By exposing the radical right as being opposed to progressive values and the Olympic games, progressives make a strong statement for their beliefs while acting in the greater good of the community. It allows gays and lesbians to act as the community citizens they claim to be.

This is not to suggest that gays and lesbians not demand a place at the table. They have the unique opportunity to demand and gain this place they have long deserved. Their message has consistently been to recognize that gays are part of the community.

Now is the time for them to act on that truth and realize the rewards. Taking the high road allows the progressive movement in South Carolina to define its own values and will give those who want to support the cause a way to bring gays and lesbians into the mainstream.

The reality of the radical right guarantees an ongoing struggle. The gay and lesbian community has the unique opportunity to allow the far right to appear to be the destroyers of community. If the progressive movement is not careful with its use of protest politics, it will be given this moniker instead.

Educating those who populate the political center is a long-term process. If the progressive movement employs tactics inconsistent with the values they choose to live by, the radical right wins again. The radical right will have forced progressives to live contrary to their values.

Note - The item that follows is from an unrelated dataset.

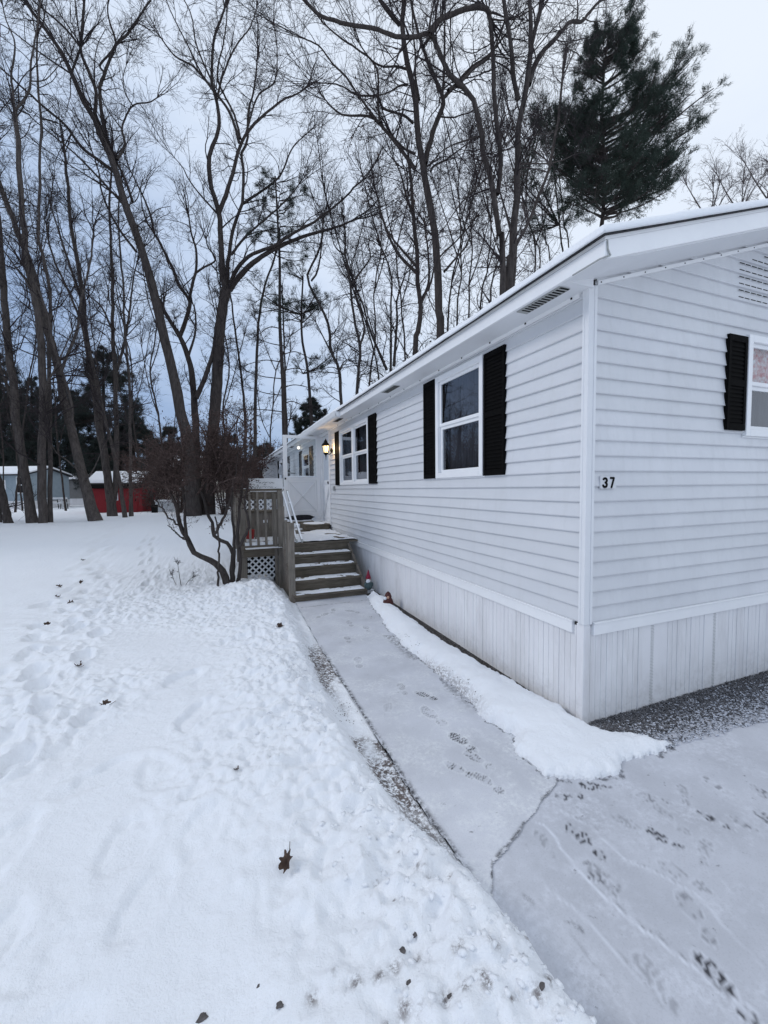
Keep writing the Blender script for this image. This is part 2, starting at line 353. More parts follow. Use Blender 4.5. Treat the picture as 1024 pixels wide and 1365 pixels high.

In the words of Dr. Bob Jones, Sr., progressives must not "sacrifice the permanent on the altar of the immediate." To borrow other conservative words, "the ends do not justify the means."

Who you are during the struggle is as important as the struggle's final outcome. Liberals must live the values they offer as a vision for the New South if they ever hope to become its leaders.

Paul Evensen graduated from Bob Jones University in 1989, returned as a graduate assistant professor of speech, and left the University in 1990. He is a Ph.D. candidate at the University of Kansas and will be leaving Greenville in July.